The Pakistani government plans to import 750,000 metric tonnes of sugar after having exported a similar quantity in the current fiscal year. It has raised significant concerns and questions about the state’s sugar policy as it will only add more burden on the masses. This paradoxical move will directly contribute to a sharp increase in domestic sugar prices, benefiting sugar mill owners while burdening consumers.
In the first 11 months of the current fiscal year, Pakistan exported a remarkable 765,734 metric tonnes of sugar, earning Rs114 billion – a 2,200% increase compared to the previous year. This was followed by the government’s decision to import 750,000 metric tonnes, comprising 250,000 metric tonnes of raw sugar and 500,000 metric tonnes of refined sugar.
Before exports were allowed, the domestic retail price of sugar was around Rs140/kg. Following the exports, prices surged to a record Rs190/kg, a significant increase of 35%. This surge occurred despite the government having set a retail price cap of Rs164/kg in March, which was already 13% higher than the price when export approval was first given.
Critics argue that this policy directly benefits sugar millers who gained from selling sugar at higher international prices and are now set to profit again from imports. The Pakistan Sugar Mills Association (PSMA), often accused of cartel-like behavior, has been a direct beneficiary of the export decision.
The most prominent criticism is the inconsistency in government policymaking. Why allow large-scale exports if they disturb domestic supply and drive up prices, necessitating imports soon after?

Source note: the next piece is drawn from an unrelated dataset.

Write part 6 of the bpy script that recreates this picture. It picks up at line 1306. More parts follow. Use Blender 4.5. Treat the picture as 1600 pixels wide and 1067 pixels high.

Many experts and opposition members allege that the policy is designed to appease and benefit influential sugar millers with political connections. This “export first, import later” cycle appears to be a recurring pattern in Pakistan’s sugar sector. While the same “mafia” gains massive profits at the expense of consumers.
Despite government-set retail prices, authorities have largely failed to ensure stable prices in the market. The Competition Commission of Pakistan has previously accused PSMA of cartel-like practices, and the government’s inability to enforce price caps adds to public frustration.
There are strong suspicions that sugar millers and traders create artificial shortages directly adding more to prices. It especially happens during high-demand periods like Ramadan. The government’s actions, or inactions, are seen as inadvertently supporting such practices.
The rising sugar prices significantly impact ordinary consumers, especially low-income households, who bear the brunt of the government’s policy choices.
The core problem is not a genuine supply shortage but rather an administrative failure to make the sugar industry honor its commitments. Importing sugar is seen by some as an “eyewash” that delays addressing the root causes.
The government’s intervention in allowing exports and then imports contradicts its stated commitment to free-market agricultural policies. The Ministry of National Food Security claims that imports are being pursued to stabilize domestic prices, even while arguing that there are sufficient stocks.
Deputy Prime Minister Ishaq Dar emphasized the government’s commitment to balancing the interests of consumers and producers.
Some justifications might include ensuring future availability and preventing a more severe crisis down the line, although this doesn’t explain the immediate price hike after exports.
The PSMA has recommended measures to curb sugar smuggling and suggested a tolling policy for raw sugar imports to manage shortages and ensure year-round operations for mills. However, these are often seen as self-serving.
This is not a new phenomenon in Pakistan. The sugar sector has a history of price volatility, government interventions, and accusations of cartelization. Past instances have also seen the government allowing exports only to face domestic shortages and import needs later, leading to similar criticisms.